I was just wondering about OpCodes and stuff and I thought it would be a cool idea to write an OpCode generator for Intel Pentiums. Not that there aren't tools out there already but I downloaded a couple of them and they didn't look that impressive to me (bad UI and bad bad bugs :-<

So what would it take to write a OpCode Generator? Any good pointers to information is gratefully accepted. (if the site has source code even better ;-))

Thanks,

--Signed
FoxThree

ZaiRoN
March 8th, 2002, 20:03
hi foxthree,
if i remember well there's an opcode generator written by Neural Noise with the source code. you could try it...

bye
ZaiRoN

DakienDX
March 8th, 2002, 21:03
Hello foxthree !

What do you exactly mean by a OpCode Generator?

A program which generates opcodes from text? (Why not try TASM/MASM?)

A program which checks if given binary data is valid code?

A program which creates code to make debugging harder?

foxthree
March 9th, 2002, 08:30
Hi DakienDX:

I was more referring to the one like Zairon... you input some assembly instructions and it generats OPcodes for that. However, the problem with some of the Opcode generators are that they're buggy and generate wrong opcodes at times.

Yes, I came to know that it would something similar to writing an assembler. I wouldn't want to write a full-fledged assembler... not yet ;-). Just one that generates OpCodes.

It was just for my learning...

Signed,
-- FoxThree

Kayaker
March 9th, 2002, 08:55
Hi foxthree

You could take a look at LDE32 (Length Disassembly Engine) by Z0mbie. It's an ASM module you can incorporate into your code. Would require a loader for the target file, then you give it an address to partially disassemble and it returns the proper opcodes from the sequence of bytes starting at that address.

To actually get the disassembled text you'd need to pass the opcodes to a disassembler. I found LDE32 lacked support for some recent P6 opcodes, but it's fine for the basics.

But if you're going for the full disassembler route, it'd be best to look into something like the NASM source or Borg or some other sourced disassembler.

Just out of curiousity, what other Opcode generators have you found other than Neurals OpGen?
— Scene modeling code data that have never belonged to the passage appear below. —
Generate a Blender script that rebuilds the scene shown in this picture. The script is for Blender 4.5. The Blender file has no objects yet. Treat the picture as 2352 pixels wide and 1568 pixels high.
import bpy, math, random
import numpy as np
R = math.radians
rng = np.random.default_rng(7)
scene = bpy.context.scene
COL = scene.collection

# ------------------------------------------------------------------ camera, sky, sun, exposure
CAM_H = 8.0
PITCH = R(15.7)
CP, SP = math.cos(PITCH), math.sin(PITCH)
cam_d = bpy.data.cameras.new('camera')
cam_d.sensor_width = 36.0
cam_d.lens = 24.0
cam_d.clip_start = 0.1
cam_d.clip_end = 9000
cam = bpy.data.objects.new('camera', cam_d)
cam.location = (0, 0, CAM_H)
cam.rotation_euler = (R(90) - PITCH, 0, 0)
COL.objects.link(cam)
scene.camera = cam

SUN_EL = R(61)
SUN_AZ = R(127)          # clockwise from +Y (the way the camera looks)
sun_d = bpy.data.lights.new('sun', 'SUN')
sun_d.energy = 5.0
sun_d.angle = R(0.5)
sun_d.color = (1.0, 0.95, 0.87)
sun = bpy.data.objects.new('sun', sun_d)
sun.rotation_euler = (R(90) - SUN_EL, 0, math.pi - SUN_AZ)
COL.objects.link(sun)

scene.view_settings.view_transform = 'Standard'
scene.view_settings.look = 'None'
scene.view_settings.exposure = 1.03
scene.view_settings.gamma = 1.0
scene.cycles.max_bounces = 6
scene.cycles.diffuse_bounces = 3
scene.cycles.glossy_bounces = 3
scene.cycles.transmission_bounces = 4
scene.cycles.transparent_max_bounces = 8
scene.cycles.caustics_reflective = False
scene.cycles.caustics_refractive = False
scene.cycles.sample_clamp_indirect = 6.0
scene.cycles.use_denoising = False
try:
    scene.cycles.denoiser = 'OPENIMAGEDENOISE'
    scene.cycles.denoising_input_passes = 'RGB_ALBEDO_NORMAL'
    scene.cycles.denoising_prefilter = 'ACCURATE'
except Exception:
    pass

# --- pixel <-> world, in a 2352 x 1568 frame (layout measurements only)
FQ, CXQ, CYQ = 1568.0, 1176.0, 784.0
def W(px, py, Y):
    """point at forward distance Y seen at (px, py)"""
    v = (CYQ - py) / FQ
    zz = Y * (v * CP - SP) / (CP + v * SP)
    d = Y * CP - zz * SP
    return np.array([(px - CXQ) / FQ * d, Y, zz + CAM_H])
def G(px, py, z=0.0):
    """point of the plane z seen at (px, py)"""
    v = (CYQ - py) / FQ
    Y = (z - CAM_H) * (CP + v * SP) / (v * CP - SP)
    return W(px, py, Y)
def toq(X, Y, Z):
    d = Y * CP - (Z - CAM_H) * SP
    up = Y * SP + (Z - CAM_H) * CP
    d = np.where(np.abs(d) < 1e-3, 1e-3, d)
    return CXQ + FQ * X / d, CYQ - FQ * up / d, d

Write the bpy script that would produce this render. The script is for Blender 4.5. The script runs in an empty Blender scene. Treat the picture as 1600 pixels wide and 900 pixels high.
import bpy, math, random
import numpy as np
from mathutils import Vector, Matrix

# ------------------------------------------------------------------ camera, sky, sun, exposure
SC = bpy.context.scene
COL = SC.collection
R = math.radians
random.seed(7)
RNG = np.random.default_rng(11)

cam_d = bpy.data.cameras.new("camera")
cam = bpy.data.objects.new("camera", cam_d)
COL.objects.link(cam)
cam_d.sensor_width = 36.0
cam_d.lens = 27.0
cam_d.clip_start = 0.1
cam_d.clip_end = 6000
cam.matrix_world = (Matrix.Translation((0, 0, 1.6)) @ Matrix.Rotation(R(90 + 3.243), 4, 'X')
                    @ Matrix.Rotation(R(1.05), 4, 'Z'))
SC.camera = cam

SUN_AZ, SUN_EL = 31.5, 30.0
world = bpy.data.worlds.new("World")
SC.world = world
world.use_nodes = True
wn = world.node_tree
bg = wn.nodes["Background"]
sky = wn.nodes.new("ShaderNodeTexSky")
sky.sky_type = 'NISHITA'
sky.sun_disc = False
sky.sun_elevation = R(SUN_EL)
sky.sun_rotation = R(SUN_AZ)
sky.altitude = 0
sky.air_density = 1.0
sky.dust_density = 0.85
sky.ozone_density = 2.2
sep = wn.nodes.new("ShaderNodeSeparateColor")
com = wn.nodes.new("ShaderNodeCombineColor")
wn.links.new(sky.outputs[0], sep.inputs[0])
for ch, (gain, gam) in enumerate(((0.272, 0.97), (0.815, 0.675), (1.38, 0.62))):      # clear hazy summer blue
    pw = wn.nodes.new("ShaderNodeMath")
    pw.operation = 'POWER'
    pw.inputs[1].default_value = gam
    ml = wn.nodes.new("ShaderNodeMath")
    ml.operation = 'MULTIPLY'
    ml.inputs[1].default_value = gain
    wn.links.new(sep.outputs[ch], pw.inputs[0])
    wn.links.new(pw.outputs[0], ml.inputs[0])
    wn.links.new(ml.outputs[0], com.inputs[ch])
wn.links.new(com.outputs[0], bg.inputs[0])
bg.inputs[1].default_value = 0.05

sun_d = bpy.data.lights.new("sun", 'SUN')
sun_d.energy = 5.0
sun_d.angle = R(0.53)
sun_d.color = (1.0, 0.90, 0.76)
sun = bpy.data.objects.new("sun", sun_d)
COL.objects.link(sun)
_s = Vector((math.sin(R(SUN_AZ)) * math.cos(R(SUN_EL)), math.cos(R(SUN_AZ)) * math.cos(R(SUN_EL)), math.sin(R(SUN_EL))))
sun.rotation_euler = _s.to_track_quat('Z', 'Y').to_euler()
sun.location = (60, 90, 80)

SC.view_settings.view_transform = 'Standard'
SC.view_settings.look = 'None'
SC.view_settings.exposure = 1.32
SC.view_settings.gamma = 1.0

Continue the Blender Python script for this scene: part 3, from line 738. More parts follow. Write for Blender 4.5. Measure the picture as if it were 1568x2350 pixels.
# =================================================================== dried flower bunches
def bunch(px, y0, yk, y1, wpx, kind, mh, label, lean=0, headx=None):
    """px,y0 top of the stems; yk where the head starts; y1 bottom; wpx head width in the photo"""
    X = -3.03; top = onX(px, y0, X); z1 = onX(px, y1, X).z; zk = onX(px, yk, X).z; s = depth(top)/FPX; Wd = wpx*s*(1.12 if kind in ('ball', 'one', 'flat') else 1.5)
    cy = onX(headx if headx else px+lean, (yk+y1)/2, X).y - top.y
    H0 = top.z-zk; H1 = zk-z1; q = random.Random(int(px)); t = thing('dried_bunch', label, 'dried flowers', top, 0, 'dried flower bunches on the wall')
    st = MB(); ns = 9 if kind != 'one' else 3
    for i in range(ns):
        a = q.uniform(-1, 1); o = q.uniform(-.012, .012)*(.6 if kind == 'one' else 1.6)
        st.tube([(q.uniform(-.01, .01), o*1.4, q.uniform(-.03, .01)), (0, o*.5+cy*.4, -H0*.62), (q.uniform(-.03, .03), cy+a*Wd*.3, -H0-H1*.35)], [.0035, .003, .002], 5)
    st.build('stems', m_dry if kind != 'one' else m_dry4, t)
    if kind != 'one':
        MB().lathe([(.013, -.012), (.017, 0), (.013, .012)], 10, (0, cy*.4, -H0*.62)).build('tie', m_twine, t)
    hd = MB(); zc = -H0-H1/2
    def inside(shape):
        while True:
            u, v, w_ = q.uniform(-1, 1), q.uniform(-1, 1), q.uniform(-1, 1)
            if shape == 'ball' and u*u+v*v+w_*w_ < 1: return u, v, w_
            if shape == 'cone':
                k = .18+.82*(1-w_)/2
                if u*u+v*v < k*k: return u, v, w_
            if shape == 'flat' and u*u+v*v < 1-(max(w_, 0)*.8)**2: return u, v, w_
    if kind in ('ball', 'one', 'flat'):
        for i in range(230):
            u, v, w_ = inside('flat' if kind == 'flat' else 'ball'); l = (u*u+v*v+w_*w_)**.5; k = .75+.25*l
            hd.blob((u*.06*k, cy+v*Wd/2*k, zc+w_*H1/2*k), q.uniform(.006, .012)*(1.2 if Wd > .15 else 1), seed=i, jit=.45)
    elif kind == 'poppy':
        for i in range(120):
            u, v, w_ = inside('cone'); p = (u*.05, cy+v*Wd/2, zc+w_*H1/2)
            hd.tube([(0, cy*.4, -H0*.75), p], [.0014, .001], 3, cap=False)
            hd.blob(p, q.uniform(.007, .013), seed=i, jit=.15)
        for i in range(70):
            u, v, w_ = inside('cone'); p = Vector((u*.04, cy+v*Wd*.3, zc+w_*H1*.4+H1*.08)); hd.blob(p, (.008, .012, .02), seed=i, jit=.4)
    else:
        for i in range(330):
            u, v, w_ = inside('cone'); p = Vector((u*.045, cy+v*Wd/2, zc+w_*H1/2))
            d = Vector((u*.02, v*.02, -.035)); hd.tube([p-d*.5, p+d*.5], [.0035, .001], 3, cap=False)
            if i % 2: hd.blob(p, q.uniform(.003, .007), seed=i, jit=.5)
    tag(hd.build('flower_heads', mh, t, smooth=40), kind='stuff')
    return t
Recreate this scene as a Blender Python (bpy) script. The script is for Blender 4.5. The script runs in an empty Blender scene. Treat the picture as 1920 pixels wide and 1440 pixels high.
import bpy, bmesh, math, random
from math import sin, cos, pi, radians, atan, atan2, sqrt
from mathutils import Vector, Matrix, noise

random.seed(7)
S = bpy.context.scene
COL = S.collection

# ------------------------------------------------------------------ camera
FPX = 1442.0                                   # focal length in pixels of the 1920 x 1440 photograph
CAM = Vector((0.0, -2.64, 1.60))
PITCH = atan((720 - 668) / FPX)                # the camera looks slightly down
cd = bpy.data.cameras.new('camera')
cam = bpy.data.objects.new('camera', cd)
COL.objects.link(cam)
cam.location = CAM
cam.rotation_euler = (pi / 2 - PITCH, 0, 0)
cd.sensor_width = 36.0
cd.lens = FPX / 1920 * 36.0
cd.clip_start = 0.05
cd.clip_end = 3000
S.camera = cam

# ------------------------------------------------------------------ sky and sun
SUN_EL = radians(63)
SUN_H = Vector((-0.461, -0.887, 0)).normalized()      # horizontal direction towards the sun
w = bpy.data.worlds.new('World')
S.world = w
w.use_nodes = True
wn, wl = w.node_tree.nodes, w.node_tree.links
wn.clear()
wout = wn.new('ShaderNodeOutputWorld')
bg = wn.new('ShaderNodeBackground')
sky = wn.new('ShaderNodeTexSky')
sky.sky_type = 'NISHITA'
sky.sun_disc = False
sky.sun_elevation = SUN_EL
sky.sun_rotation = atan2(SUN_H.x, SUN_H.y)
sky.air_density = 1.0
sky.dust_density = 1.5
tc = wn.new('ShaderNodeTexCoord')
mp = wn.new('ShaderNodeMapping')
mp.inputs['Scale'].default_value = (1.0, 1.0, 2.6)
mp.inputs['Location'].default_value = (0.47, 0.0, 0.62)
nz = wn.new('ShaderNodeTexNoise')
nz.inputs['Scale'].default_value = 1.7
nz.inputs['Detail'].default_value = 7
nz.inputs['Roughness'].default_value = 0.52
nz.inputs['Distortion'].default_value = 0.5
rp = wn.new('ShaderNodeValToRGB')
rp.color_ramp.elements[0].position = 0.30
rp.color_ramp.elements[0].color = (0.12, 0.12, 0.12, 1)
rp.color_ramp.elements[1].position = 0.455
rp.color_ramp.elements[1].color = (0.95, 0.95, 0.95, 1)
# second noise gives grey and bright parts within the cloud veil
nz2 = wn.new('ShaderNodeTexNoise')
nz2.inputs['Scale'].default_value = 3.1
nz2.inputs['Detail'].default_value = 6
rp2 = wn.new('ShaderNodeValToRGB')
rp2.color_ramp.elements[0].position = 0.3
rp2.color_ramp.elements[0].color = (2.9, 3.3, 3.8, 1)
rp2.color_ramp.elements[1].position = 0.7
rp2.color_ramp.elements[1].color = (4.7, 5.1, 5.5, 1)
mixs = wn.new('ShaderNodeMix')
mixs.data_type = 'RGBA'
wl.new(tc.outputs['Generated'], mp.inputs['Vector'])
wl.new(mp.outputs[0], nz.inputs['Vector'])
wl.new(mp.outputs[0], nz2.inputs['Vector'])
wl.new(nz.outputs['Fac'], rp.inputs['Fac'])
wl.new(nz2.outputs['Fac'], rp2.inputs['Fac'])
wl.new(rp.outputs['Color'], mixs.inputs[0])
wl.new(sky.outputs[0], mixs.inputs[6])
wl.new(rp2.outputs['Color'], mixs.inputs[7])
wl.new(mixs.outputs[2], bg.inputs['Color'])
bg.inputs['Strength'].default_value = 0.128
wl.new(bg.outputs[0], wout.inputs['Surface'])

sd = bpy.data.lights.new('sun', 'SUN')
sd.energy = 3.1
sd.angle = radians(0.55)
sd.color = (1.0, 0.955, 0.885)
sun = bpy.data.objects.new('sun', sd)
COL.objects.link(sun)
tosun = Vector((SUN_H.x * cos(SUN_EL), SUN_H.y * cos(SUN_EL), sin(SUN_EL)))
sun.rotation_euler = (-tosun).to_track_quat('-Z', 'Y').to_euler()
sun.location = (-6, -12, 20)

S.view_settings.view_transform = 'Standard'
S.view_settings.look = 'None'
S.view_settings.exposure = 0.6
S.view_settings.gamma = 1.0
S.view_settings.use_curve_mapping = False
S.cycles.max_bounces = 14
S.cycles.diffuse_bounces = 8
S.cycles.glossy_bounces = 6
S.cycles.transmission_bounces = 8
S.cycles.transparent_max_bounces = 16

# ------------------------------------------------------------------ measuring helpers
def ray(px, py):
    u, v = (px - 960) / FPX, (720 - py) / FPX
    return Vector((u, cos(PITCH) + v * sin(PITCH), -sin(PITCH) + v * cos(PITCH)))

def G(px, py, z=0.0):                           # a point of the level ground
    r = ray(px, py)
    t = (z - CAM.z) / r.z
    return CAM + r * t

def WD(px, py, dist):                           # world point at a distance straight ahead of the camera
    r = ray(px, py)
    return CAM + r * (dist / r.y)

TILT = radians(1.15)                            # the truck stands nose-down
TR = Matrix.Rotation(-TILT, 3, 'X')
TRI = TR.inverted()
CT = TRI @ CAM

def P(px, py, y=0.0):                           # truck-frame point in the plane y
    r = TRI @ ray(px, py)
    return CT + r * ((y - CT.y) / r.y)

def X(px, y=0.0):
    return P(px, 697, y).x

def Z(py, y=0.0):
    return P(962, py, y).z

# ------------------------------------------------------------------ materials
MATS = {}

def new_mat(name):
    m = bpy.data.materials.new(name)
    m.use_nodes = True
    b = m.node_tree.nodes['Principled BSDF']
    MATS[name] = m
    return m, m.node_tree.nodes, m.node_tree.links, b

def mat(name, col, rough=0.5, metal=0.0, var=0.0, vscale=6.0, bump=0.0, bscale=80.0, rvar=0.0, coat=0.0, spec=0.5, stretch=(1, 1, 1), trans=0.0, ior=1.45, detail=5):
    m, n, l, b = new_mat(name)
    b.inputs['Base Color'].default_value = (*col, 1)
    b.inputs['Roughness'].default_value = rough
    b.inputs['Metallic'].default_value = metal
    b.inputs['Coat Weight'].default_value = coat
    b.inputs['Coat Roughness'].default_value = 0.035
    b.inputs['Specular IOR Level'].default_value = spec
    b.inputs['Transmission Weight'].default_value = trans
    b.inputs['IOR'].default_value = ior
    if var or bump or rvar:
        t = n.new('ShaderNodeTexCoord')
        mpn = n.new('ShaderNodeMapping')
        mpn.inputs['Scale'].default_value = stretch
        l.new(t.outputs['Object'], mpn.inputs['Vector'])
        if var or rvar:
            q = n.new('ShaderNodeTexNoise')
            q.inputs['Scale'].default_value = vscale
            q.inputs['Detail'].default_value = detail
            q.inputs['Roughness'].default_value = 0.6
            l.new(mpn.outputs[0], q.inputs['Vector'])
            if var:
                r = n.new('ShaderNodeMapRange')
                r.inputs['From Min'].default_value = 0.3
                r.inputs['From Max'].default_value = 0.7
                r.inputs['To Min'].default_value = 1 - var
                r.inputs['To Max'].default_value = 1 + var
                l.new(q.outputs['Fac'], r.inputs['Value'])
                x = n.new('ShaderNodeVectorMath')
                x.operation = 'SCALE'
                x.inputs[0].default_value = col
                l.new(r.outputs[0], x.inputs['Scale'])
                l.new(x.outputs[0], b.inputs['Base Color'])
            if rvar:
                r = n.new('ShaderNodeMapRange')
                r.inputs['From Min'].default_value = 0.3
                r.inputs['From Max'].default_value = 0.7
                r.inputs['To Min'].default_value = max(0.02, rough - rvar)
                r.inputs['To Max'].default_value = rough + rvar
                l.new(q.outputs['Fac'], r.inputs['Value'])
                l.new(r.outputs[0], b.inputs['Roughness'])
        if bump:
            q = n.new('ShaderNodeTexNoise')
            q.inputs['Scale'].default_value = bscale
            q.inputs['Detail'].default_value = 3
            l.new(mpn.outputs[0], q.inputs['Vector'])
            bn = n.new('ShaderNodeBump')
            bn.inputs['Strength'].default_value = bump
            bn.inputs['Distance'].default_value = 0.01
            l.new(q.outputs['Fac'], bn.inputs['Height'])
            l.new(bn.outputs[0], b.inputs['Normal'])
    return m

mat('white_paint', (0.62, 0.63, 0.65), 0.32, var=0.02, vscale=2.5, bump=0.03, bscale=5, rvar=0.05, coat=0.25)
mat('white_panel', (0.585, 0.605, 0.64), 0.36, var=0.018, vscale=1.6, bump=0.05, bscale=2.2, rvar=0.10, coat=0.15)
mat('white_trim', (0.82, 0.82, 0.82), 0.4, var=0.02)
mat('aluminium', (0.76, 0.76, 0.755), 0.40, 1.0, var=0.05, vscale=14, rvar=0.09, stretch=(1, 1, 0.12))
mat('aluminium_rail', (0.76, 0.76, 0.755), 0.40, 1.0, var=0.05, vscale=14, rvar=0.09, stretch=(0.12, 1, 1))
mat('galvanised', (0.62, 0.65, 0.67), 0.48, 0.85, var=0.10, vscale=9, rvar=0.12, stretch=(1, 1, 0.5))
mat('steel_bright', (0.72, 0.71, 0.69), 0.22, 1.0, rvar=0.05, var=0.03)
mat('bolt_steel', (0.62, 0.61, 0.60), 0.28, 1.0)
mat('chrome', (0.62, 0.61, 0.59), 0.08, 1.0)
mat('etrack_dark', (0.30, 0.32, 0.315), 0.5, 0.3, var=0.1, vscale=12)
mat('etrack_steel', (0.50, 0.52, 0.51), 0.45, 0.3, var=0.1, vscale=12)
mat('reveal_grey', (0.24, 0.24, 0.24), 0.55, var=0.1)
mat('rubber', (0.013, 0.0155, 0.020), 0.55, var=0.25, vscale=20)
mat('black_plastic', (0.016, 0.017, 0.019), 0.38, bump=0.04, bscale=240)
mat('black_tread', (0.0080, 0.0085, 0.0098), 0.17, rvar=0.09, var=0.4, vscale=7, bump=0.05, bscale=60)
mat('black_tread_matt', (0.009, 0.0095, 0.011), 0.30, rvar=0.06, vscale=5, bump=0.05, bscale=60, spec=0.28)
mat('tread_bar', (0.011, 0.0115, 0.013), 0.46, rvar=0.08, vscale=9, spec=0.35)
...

I can't think of any others per se.

Actually, I just noticed Z0mbie has a couple of updates and there's 2 interesting opcode programs (using his LDE32) used here:

http://z0mbie.host.sk/opcodes.html

Kayaker

foxthree
March 9th, 2002, 12:05
Hi Kayaker:

I found this too at protools.cjb.net. However link is broken and a Google search revealed nothing :-<


oPcodeR by Cool McCool. 16.IV.2001.
oPcodeR 1.1 (297K).

News:
- added support for ADC, ADD, ARPL, BSWAP, IDIV, LDS, LES, LFS, LGS, LSL, LSS, SBB, SFENCE, SUB

oPcodeR is another opcode generator. But it doesn't simply generate opcodes from values given in comboboxes. It occupies some sort of built-in parser, which generates byte series from typed instructions.